David Hume is the philosopher most associated with the principle that one cannot validly derive an "ought" statement from an "is" statement, although G. E. Moore made good use of this principle in his Principia Ethica. The principle is sound, of course. From the claim that a ring is made of gold it does not directly follow that the ring is valuable. We must also know that gold is valuable.

On the other hand, "ought" arguments do often turn on a consideration of facts. Whether we should spend more on education may depend on specific facts about student performance. Whether we should spend more on the military depends on specific facts about the current state of the military and upon specific facts about threats to this country. Hence, one way to reason badly is to propose an argument in which the relevant facts are omitted or misrepresented. An argument that appeals to well-established facts is much more likely to be good reasoning than one that does not.

Moreover, the distinction between facts and values is not always clear cut. If I say "This steel beam is strong," I probably mean that it is strong enough to serve some purpose, such as supporting a bridge. I am, in short, judging its value to someone concerned with building a good bridge. The concept of "strength" seems objective enough, but it is actually quite value-laden. Good reasoning recognizes this subtle interplay between fact and value.
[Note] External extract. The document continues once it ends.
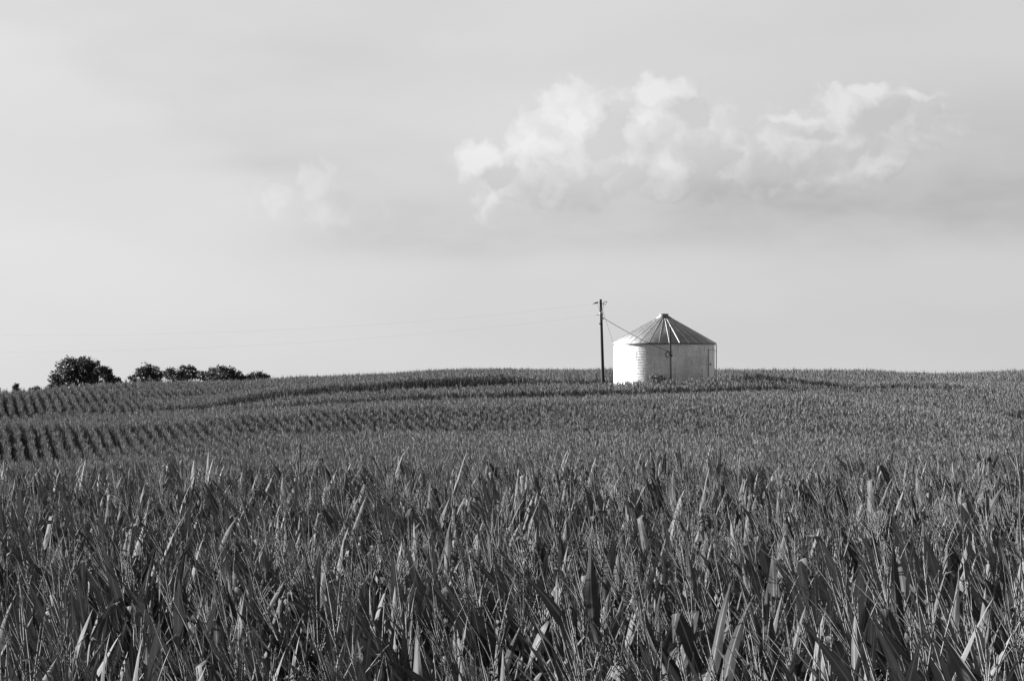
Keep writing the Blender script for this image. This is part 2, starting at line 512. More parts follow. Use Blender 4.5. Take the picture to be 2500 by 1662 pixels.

The Naturalistic Fallacy mimics good reasoning by claiming to be "factually based," i.e. by appealing to well-established facts, but it is doing so in a context in which a choice of ideals is  actually the issue. It does not so much recognize the interplay between fact and value as try to reduce questions of value to questions of fact.

 


Classification: A Fallacy of Irrelevance (a deductive fallacy of soundness with a falsehood in the major premiss) in the impersonal Ad Verecundiam family.